Lo que primero que vi fue una torre con títulos de Argos Vergara, de la que pude extraer varios del ciclo Zuckerman de Philip Roth, un par de Reynaldo Arenas, entre otros. Seguí avanzando y encontré una selección de los primeros títulos editados por Anagrama, Alianza Editorial, Seix Barral, Alfaguara (las moraditas), Sudamericana… A 5, 10, 15 soles… Al igual que mi amigo el ex poeta, regresé al día siguiente.
No se sentía el paso del tiempo. Llegaba a las 11 de la mañana y salía a las 3 de la tarde. Y sí barajé la posibilidad de pedir un préstamo para comprarme todos los libros. A los bibliófilos nos pasa eso. Somos presas de las ansias, de la pulsión incontrolable, lo quieres todo para ti y que nadie más sea partícipe de tu dicha.
Mishima, Pound, Aguev, Sarduy, Lezama Lima, Donoso, Dos Passos, Marechal, Pitol, Mutis, Theroux, Sterne, Vonnegut y más, muchísimo más…
−Me sorprende que ese remate haya durado varios meses. Allí compré Los nueve novísimos de Castellet –dijo José Carlos.
Estábamos a media cuadra del cruce de Benavides con La Vía Expresa.
La última tarde que fui al remate, decidí hablar con uno de los encargados. Era un tío de no más de 50 años que lo único que hacía era leer la sección deportiva de un diario de medio sol. Le pregunté hasta cuándo duraría el remate.
−Hasta que se acabe. Quizá seguimos hasta marzo del próximo año –dijo.

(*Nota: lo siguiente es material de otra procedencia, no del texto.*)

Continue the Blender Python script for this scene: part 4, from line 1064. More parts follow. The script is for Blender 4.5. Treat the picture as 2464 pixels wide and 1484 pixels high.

Prendí un Pall Mall rojo. La casa de José Carlos queda a media cuadra de La Vía Expresa. Caminábamos ahora más despacio.
−Ese remate refleja nuestra poca cultura libresca. No sé, en Santiago o Buenos Aires eso no duraba ni 5 días. Muchos de esos libros los tengo como tesoros en mi biblioteca.
El ex poeta tenía toda la razón.
Nos despedimos.
Hacía calor y fui a un grifo a comprarme una chela en lata. Y pensé en el local del remate. Me dieron ganas de verlo. No lo recordaba bien pese a que La Colmena está a 6 cuadras de la librería en la que llevo más de 7 meses. Total, era domingo y había poco tráfico.
Tomé el Metropolitano. Un viajecito de no más 10 minutos. Me bajé en la estación Camaná.
Crucé la Plaza San Martín y llegué al lugar del recordado sarao libresco. Saqué mi fiel y añeja camarita digital. Crucé la pista y me ubiqué estratégicamente en las gradas de ingreso de La Villarreal. Apunté y calibré la distancia. Disparé.
Aquel espacio que en su momento albergó lo más selecto de la literatura se había convertido en un chifa.